Multi-step equation with radical

See the video.

To solve the equation \sqrt{2 - 6y} - \sqrt{3} = 0, follow these steps:

1. Isolate the square root term:

\sqrt{2 - 6y} = \sqrt{3}

2. Square both sides to eliminate the square root:

\sqrt{2 - 6y})^2 = (\sqrt{3})^2

2 - 6y = 3

3. Solve for y:

Subtract 2 from both sides:

-6y = 3 - 2

-6y = 1

Divide by -6:

y = \frac{1}{-6}

y = -\frac{1}{6}

So, the solution is y = -\frac{1}{6} .

As your tutor, I'll teach you both some facts that you need to have memorized, and some guiding rules of thumb or guiding intuitions that you can use to understand this problem and to solve other problems, even entirely new ones.

To solve this equation, we need to isolate 'y' on one side of the equation by itself. One way to develop a guiding intuition for how to isolate 'y' is to identify how it is not currently isolated. Here are the ways it is not isolated:

1. 'y' is inside a radical sign
2. There is another term inside that radical sign as well.
3. There are other terms on the same side as 'y'

Let's tackle these problems one at a time.

For the radical sign, we need a fact, which is that you should square each side of the equation, possibly manipulating it first.

For the moment let's square the equation without manipulating it.

(2-6y) - 2√(2-6y)√3 + 3 = 0

Take a look at that. Here's another guiding intuition: when the equation is getting more complicated as you manipulate it, you may be on the wrong track. Here the equation is definitely more complicated and we haven't gotten rid of the radical signs!

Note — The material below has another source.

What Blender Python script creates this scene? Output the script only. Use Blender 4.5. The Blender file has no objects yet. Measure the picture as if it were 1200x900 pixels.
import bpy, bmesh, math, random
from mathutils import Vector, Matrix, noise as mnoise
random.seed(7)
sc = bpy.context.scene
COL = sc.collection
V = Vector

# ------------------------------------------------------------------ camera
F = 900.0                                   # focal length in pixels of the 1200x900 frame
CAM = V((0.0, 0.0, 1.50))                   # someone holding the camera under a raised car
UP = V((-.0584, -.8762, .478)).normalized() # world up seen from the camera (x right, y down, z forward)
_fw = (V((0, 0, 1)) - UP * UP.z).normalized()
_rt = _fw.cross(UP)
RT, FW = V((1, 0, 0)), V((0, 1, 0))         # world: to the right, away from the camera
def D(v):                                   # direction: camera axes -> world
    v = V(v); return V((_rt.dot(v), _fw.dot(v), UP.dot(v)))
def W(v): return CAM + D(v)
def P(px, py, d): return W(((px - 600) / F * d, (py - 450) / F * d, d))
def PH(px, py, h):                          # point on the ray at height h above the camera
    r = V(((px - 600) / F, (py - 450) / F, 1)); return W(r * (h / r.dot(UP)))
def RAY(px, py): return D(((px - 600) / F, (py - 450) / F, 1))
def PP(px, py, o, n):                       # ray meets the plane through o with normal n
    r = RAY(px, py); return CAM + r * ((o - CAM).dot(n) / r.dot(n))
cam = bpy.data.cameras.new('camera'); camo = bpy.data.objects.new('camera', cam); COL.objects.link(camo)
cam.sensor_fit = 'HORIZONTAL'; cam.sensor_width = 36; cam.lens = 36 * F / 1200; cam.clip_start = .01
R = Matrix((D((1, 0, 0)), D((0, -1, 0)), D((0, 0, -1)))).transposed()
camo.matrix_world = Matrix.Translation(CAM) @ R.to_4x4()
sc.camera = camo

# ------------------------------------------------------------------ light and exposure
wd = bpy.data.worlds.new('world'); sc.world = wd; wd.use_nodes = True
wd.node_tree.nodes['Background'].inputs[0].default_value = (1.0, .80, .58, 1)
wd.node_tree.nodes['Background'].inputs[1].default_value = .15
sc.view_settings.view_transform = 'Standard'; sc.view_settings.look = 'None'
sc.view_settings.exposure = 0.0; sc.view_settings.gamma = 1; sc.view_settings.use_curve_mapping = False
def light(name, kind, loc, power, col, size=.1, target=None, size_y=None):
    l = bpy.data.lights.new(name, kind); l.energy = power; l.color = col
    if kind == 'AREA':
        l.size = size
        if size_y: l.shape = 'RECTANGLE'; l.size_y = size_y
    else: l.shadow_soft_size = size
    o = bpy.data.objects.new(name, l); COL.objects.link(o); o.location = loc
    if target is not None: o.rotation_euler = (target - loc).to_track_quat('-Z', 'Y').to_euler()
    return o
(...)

Let's try manipulating the equation first:

√(2-6y) = √3

Now square:

2-6y = 3

Much simpler! No radicals! We're on the right track. Now we solve this equation using Algebra 1, and we get

y = -1/6

Here's another fact: when you solve an equation by squaring both sides, you may create extraneous solutions, which means that one or more of the solutions you found may not work if you plug them back into the original equation. Here, -1/6 checks out, so this is the answer.